*WRITTEN PROBLEM:* Your task is to copy each line that has the word "scene".

::: DATASET SECTION :::

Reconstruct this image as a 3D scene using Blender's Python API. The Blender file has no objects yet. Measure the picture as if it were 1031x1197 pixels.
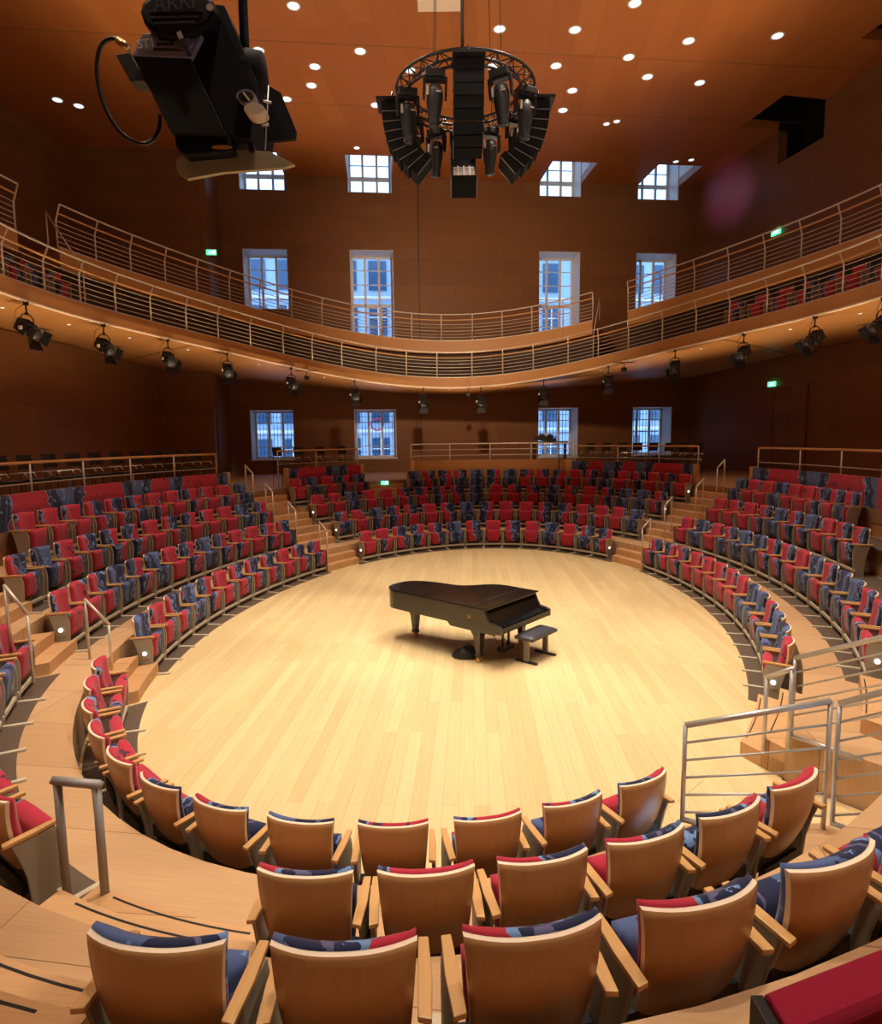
import bpy, bmesh, math, random
from mathutils import Vector, Matrix
random.seed(7)
scene = bpy.context.scene
COL = scene.collection
PI = math.pi
# ------------------------------------------------------------------ camera model
F, CX, CY, YH, ROLL, H = 735.0, 515.5, 598.5, 513.0, 0.0117, 3.8
TILT = math.atan((CY - YH) / F)
def ray(x, y):
    u = x - CX; v = CY - y
    c, s = math.cos(ROLL), math.sin(ROLL)
    u, v = c * u + s * v, -s * u + c * v
    u /= F; v /= F
    return Vector((u, math.cos(TILT) + v * math.sin(TILT), -math.sin(TILT) + v * math.cos(TILT)))
def on_z(x, y, z):
    d = ray(x, y); k = (z - H) / d.z
    return Vector((d.x * k, d.y * k, z))
def at(x, y, Y):
    d = ray(x, y); k = Y / d.y
    return Vector((d.x * k, Y, H + d.z * k))
cam_d = bpy.data.cameras.new('camera'); cam = bpy.data.objects.new('camera', cam_d); COL.objects.link(cam)
cam_d.sensor_fit = 'HORIZONTAL'; cam_d.sensor_width = 36.0
cam_d.lens = F / 1031.0 * 36.0
cam_d.clip_start = 0.02; cam_d.clip_end = 400
R0 = Matrix.Rotation(PI / 2 - TILT, 3, 'X') @ Matrix.Rotation(-ROLL, 3, 'Z')
cam.matrix_world = Matrix.Translation((0, 0, H)) @ R0.to_4x4()
scene.camera = cam

# ------------------------------------------------------------------ materials
def new_mat(name):
    m = bpy.data.materials.new(name); m.use_nodes = True
    nt = m.node_tree; nt.nodes.clear()
    out = nt.nodes.new('ShaderNodeOutputMaterial'); b = nt.nodes.new('ShaderNodeBsdfPrincipled')
    nt.links.new(b.outputs[0], out.inputs[0])
    return m, nt, b
def N(nt, t, **kw):
    n = nt.nodes.new(t)
    for k, v in kw.items(): setattr(n, k, v)
    return n
def plain(name, col, rough=0.5, metal=0.0, var=0.06, scale=12, coat=0.0, spec=0.5):
    m, nt, b = new_mat(name)
    tc = N(nt, 'ShaderNodeTexCoord'); no = N(nt, 'ShaderNodeTexNoise'); no.inputs['Scale'].default_value = scale
    nt.links.new(tc.outputs['Object'], no.inputs['Vector'])
    mr = N(nt, 'ShaderNodeMapRange'); mr.inputs['To Min'].default_value = 1 - var; mr.inputs['To Max'].default_value = 1 + var
    nt.links.new(no.outputs['Fac'], mr.inputs['Value'])
    mx = N(nt, 'ShaderNodeVectorMath', operation='SCALE'); mx.inputs[0].default_value = col
    nt.links.new(mr.outputs[0], mx.inputs['Scale'])
    nt.links.new(mx.outputs[0], b.inputs['Base Color'])
    b.inputs['Roughness'].default_value = rough; b.inputs['Metallic'].default_value = metal
    b.inputs['Coat Weight'].default_value = coat; b.inputs['Specular IOR Level'].default_value = spec
    return m
def emit(name, col, s):
    m, nt, b = new_mat(name)
    b.inputs['Base Color'].default_value = (*col, 1); b.inputs['Emission Color'].default_value = (*col, 1)
    b.inputs['Emission Strength'].default_value = s
    return m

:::

*TASK OUTPUT:*
Reconstruct this image as a 3D scene using Blender's Python API. The Blender file has no objects yet. Measure the picture as if it were 1031x1197 pixels.
scene = bpy.context.scene
COL = scene.collection
scene.camera = cam